Des représentants de l’Office ont visité 2500 commerces de Montréal à l’automne 2006. Dans 80 % des cas, ils ont été accueillis en français. Dans les commerces qui les accueillaient en anglais, un sur deux les servait en français une fois que c’était exigé. Le français des consommateurs est donc très majoritairement respecté.
Évidemment, pour quelques anglophobes, ces données sont tout à fait inacceptables et montrent qu’il faut «renforcer la loi 101».
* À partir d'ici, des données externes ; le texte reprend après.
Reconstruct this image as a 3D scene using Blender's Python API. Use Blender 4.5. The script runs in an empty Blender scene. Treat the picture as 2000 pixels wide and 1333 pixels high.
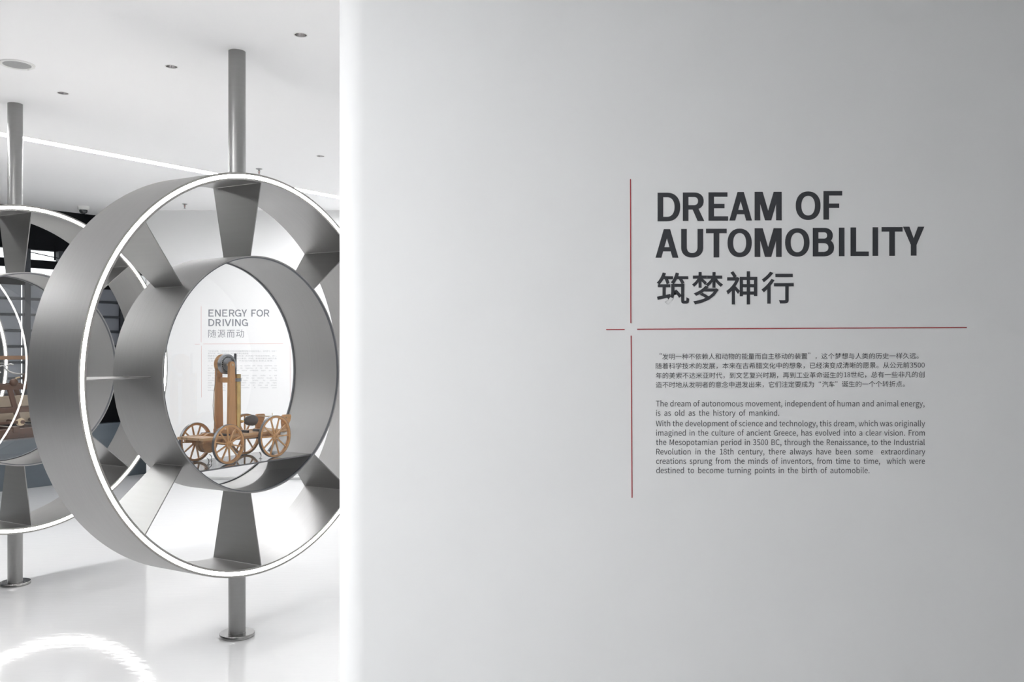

Ah! Renforcer la loi 101! Cette formule incantatoire vous vaudra des applaudissements à la prochaine réunion du PQ de Montréal-Centre, à n’en pas douter. Mais à moins de créer un État policier linguistique, on ne changera rien à la réalité du commerce de détail dans une grande ville où l’anglais a des racines historiques profondes et où presque tous les immigrants québécois s’installent.
Il est totalement mensonger et irresponsable de prétendre qu’on n’est pas capable de se faire servir en français à Montréal. Je ne sais pas où Pauline Marois se tient pour dire que la situation est comparable à 1976, mais les chiffres, les études, la simple observation et la fréquentation minimale de Montréal indiquent exactement le contraire. Le français a progressé de manière spectaculaire, tant comme langue d’enseignement que comme langue de commerce. Tout n’est pas parfait. Mais la perfection, au fait, ne serait pas non plus la disparition de l’anglais. Qui fera enfin l’éloge de l’impureté montréalaise?
Mais oui, il y a des commerçants qui ne parlent pas français. Mais non, ce n’est pas une bonne idée, et si on n’est pas content, on n’a qu’à le dire et aller dépenser son argent ailleurs.
L’an dernier, un sondage effectué auprès des commerçants pour le Conseil québécois du commerce de détail montrait que la principale difficulté rencontrée par les propriétaires de commerces est de trouver des employés. Il y a moins de candidats disponibles et ceux-ci ont plus de choix dans le contexte économique actuel.
Il n’y a rien de terriblement surprenant à ce qu’un certain nombre de commerçants soit moins regardant sur la compétence linguistique juste avant le temps des Fêtes. On peut le déplorer, mais il y a là une réalité économique autant que linguistique. Et on ne peut certainement pas en déduire que le français fout le camp à Montréal. Quand on pense que le centre-ville s’affichait en anglais et que l’anglais régnait en maître, il y a 30 ans, la déclaration est farfelue.
Celle-là, Mme Marois, comme dirait votre prof d’anglais: «I don’t get it.»